Question

Use suitable identities to find the following products.
$\left( {{y}^{2}}+\dfrac{3}{2} \right)\left( {{y}^{2}}-\dfrac{3}{2} \right)$.

Answer 1

Hint: We equate the equation $\left( {{y}^{2}}+\dfrac{3}{2} \right)\left( {{y}^{2}}-\dfrac{3}{2} \right)$ with the identity formula of ${{a}^{2}}-{{b}^{2}}=\left( a+b \right)\left( a-b \right)$. We then form a square for the left side of the new equation. Then we take square values of the terms. From that we form the simplification of $\left( {{y}^{2}}+\dfrac{3}{2} \right)\left( {{y}^{2}}-\dfrac{3}{2} \right)$.
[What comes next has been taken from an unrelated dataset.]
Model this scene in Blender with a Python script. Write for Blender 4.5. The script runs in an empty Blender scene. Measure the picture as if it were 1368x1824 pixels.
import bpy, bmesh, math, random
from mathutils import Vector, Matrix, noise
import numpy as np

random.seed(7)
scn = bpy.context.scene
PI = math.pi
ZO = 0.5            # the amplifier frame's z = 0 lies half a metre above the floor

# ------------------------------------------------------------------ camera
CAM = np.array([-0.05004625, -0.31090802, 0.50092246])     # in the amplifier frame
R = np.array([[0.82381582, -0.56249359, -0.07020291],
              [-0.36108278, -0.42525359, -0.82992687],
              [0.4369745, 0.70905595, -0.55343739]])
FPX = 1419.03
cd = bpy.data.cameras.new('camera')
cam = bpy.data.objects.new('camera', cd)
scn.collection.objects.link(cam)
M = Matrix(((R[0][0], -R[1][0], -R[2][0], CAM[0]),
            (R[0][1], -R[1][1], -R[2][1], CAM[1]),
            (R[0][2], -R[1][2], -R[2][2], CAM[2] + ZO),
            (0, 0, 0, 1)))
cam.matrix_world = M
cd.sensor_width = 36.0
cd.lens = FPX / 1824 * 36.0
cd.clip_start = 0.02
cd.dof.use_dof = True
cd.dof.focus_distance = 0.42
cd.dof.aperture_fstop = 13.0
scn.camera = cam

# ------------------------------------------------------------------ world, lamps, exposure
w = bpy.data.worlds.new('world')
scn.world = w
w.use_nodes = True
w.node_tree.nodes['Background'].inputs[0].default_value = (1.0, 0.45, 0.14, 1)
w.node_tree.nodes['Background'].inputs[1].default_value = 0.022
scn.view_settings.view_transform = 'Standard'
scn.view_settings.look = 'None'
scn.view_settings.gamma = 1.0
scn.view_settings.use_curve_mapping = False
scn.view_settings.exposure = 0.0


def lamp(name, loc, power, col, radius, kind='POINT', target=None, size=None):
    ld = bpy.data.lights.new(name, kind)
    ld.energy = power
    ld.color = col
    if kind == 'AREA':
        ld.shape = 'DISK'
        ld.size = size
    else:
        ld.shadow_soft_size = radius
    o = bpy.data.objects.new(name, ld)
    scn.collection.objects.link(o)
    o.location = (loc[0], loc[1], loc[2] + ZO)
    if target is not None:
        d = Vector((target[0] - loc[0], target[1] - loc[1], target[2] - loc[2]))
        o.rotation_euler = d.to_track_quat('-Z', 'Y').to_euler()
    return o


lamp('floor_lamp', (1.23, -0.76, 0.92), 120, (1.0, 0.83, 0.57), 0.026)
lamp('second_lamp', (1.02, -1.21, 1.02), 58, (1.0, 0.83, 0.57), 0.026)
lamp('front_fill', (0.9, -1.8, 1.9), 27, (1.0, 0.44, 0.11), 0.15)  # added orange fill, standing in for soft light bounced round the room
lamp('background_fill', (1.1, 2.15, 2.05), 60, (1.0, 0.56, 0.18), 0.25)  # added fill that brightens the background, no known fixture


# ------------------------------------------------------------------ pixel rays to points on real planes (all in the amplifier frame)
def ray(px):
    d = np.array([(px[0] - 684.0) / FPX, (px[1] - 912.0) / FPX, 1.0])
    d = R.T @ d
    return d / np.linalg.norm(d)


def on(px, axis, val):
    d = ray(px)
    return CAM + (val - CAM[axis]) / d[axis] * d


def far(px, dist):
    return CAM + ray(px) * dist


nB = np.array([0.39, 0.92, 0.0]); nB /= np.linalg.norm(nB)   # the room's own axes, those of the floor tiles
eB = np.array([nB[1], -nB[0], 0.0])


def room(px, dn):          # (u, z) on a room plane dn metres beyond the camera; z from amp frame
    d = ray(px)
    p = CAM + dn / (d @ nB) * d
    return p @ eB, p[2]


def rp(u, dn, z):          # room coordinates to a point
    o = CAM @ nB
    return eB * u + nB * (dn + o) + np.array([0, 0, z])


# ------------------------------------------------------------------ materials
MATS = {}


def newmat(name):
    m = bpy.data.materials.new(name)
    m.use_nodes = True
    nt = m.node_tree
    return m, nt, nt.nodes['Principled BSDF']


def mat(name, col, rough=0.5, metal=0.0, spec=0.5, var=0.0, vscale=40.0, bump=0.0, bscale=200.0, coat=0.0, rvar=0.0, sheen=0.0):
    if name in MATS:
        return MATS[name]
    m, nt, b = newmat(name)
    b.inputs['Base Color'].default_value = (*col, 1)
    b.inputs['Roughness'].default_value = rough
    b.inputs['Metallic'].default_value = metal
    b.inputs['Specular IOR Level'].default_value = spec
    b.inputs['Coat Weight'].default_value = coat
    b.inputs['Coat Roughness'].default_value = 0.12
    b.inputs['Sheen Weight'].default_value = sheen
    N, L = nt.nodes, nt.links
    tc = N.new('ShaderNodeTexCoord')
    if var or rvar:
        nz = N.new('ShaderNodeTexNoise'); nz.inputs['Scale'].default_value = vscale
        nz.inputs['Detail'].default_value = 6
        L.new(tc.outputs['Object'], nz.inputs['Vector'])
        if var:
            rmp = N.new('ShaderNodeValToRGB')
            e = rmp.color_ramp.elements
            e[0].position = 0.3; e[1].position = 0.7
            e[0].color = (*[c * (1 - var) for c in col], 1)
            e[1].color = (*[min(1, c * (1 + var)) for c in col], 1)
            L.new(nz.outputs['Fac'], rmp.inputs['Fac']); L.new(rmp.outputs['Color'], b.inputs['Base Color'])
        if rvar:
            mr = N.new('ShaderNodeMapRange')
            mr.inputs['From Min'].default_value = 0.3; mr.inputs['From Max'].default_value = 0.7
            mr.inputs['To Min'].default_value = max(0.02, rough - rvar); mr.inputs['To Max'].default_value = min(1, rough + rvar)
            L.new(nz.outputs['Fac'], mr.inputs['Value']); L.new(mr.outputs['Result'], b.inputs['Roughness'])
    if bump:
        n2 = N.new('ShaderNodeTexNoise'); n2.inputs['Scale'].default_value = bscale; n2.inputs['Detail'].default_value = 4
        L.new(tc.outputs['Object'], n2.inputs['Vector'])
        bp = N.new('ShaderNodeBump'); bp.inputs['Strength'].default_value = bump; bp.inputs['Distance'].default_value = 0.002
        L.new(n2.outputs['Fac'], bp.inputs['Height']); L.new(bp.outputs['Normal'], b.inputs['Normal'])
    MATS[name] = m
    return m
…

Complete step-by-step answer:
We need to find the simplified form of the given equation
$\left( {{y}^{2}}+\dfrac{3}{2} \right)\left( {{y}^{2}}-\dfrac{3}{2} \right)$.
We equate with ${{a}^{2}}-{{b}^{2}}=\left( a+b \right)\left( a-b \right)$.
For the simplification of the given quadratic polynomials
$\left( {{y}^{2}}+\dfrac{3}{2} \right)\left( {{y}^{2}}-\dfrac{3}{2} \right)$,
we apply the factorisation identity of difference of two squares as ${{a}^{2}}-{{b}^{2}}=\left( a+b \right)\left( a-b \right)$.
We put the value of \[a={{y}^{2}};b=\dfrac{3}{2}\].
Simplification of the polynomial gives us
\[\left( {{y}^{2}}+\dfrac{3}{2} \right)\left( {{y}^{2}}-\dfrac{3}{2} \right)={{\left( {{y}^{2}} \right)}^{2}}-{{\left( \dfrac{3}{2} \right)}^{2}}\].
Simplified form gives
\[\left( {{y}^{2}}+\dfrac{3}{2} \right)\left( {{y}^{2}}-\dfrac{3}{2} \right)={{y}^{4}}-\dfrac{9}{4}\].
Therefore, the final simplification of
$\left( {{y}^{2}}+\dfrac{3}{2} \right)\left( {{y}^{2}}-\dfrac{3}{2} \right)$ is \[{{y}^{4}}-\dfrac{9}{4}\].
So, the correct answer is “ \[{{y}^{4}}-\dfrac{9}{4}\]”.

Note: The highest power of the variable or the degree of a polynomial decides the number of roots or the solution of that polynomial. Quadratic equations have two roots. Cubic polynomials have three. It can be both real and imaginary roots.
In the given polynomial the values will be dependent on the second variable.